Georgia Tech graduate research assistant Xuetian Ma holds a reaction vessel similar to those used in the research on nanoscale crystalline growth. (Allison Carter/Georgia Tech)
The researchers studied the growth of cobalt nanoparticles from clusters of 10 atoms all the way up to five nanometers, according to a report from the school. Researchers were able to produce nanometric phase diagrams that show the condition of the cobalt crystals during formation.
“In bulk cobalt, crystal formation favors the hexagonal close-pack (HCP) structure because it minimizes energy to create a stable structure,” the article explained. “At the nanoscale, however, cobalt also forms the face-centered cubic (FCC) phase, which has a higher energy. That can be stable because the high surface energy of small nanoclusters affects the total crystalline energy.”

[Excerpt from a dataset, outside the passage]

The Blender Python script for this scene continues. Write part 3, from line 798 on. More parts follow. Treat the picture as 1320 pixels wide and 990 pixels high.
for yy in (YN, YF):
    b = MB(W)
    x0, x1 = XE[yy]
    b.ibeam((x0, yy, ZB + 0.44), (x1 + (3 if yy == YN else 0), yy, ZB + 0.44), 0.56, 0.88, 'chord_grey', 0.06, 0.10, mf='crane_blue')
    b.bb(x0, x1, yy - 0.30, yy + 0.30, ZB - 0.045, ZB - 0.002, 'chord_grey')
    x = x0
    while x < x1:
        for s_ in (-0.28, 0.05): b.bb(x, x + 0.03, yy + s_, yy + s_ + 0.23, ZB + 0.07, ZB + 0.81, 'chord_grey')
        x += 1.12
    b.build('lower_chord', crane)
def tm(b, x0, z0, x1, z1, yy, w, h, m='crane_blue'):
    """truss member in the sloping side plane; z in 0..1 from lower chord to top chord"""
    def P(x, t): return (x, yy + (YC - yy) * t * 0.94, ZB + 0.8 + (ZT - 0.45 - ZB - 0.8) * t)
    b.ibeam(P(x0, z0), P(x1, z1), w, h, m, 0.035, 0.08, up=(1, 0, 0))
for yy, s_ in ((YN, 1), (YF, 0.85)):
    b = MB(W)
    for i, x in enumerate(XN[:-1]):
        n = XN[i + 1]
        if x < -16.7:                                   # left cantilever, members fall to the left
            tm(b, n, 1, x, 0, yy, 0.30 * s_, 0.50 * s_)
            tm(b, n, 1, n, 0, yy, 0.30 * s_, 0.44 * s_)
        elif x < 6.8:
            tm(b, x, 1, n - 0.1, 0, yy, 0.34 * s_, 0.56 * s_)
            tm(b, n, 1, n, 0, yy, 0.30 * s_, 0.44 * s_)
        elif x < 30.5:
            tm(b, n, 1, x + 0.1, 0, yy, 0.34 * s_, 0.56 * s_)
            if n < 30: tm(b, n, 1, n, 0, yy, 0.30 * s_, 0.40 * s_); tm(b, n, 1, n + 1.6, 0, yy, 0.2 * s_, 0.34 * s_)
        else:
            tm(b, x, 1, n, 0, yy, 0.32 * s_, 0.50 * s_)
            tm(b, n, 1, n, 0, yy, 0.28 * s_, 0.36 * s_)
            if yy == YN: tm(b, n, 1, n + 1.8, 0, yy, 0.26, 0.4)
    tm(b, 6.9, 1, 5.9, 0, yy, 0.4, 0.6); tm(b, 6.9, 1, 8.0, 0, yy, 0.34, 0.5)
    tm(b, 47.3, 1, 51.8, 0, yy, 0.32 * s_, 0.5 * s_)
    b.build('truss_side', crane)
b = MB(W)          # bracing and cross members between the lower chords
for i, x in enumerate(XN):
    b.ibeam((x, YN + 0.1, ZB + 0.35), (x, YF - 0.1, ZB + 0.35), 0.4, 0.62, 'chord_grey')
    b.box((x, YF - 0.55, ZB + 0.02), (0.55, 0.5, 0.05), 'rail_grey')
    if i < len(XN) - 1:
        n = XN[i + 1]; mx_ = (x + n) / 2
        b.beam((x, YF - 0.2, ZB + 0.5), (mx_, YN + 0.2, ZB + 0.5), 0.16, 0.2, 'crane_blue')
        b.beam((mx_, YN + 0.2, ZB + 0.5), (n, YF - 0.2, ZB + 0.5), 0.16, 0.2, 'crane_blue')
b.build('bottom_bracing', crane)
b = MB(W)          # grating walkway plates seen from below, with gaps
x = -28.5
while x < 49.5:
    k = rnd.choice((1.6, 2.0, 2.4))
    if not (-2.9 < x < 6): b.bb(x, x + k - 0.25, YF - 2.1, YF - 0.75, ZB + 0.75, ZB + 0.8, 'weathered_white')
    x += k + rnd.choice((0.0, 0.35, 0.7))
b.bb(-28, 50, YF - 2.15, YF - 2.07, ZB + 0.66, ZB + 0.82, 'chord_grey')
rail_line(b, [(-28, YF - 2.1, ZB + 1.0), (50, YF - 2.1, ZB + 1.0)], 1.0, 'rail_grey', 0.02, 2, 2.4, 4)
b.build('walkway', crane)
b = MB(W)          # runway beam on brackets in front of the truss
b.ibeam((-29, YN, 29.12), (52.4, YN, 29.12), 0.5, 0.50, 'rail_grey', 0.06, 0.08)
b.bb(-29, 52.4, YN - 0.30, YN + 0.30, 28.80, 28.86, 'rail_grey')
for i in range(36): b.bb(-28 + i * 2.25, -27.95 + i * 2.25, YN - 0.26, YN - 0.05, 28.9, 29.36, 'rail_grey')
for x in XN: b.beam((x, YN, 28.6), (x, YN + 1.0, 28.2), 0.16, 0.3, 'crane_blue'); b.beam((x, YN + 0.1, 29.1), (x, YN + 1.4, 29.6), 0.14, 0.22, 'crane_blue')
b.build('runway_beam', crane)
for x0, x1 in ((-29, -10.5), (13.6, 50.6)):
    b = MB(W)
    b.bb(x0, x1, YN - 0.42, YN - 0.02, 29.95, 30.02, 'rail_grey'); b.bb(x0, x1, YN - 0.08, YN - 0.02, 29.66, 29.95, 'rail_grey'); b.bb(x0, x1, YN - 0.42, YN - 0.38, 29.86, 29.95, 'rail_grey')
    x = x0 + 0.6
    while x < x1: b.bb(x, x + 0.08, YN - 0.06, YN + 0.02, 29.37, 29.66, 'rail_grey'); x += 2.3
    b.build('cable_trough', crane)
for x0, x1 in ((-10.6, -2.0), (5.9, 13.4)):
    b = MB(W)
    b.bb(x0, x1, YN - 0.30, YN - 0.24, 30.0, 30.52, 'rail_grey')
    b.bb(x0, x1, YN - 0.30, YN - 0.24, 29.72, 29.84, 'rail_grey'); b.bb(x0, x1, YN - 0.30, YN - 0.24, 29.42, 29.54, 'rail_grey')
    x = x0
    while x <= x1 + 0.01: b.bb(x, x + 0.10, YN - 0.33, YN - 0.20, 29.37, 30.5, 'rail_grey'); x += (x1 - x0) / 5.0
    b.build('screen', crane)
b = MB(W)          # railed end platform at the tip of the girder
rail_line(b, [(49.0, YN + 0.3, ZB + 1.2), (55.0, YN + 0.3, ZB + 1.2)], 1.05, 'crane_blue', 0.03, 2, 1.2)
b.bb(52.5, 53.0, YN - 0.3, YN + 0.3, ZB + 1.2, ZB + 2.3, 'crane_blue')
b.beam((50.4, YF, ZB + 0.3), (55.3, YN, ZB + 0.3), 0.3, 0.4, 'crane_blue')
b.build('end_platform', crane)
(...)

Researchers, working with teams from Brookhaven National Laboratory, Argonne National Laboratory, and the University of Maryland, reduced cobalt hydroxide in a solution of ethylene glycol and adjusted the solution’s pH level with potassium hydroxide.
The tests took place in a high-strength quartz tube that was small enough (a millimeter in diameter) to allow X-ray transmission but able to withstand the pressure requirements. A small heater was used and a thermocouple to measure the temperature.
“Data obtained by varying the pH of the reaction produced a nanometric phase diagram showing where different combinations produced the two structures,” the article added. The experimental results were confirmed by theoretical and computational simulations.
The research was recently published in the Journal of the American Chemical Society. The abstract stated:
“Conventionally, phase diagrams serve as road maps for the design and synthesis of materials. However, bulk phase diagrams are often not as predictive for the synthesis of nanometric materials, mainly due to the increased significance of surface energy. The change of surface energy can drastically alter the total energy of the nanocrystals and thus yields a polymorph or metastable phase different from the stable phase in bulk, providing a means for controlling the synthesis of metastable phases.
“To achieve a theoretical and systematical understanding on the polymorphism of nanomaterials, metallic cobalt was chosen as a model system, where the two polymorphs, fcc and hcp phases, can be tuned with 100% selectivity in a solvothermal reaction. Advanced in situ synchrotron X-ray diffraction (XRD) technique and density functional theory (DFT) calculations were complementarily employed to reveal the size- and surface-dependent polymorphism at nanometer scale.
“The nanometric phase diagram provides a general predictive approach to guide the synthesis of metastable materials.”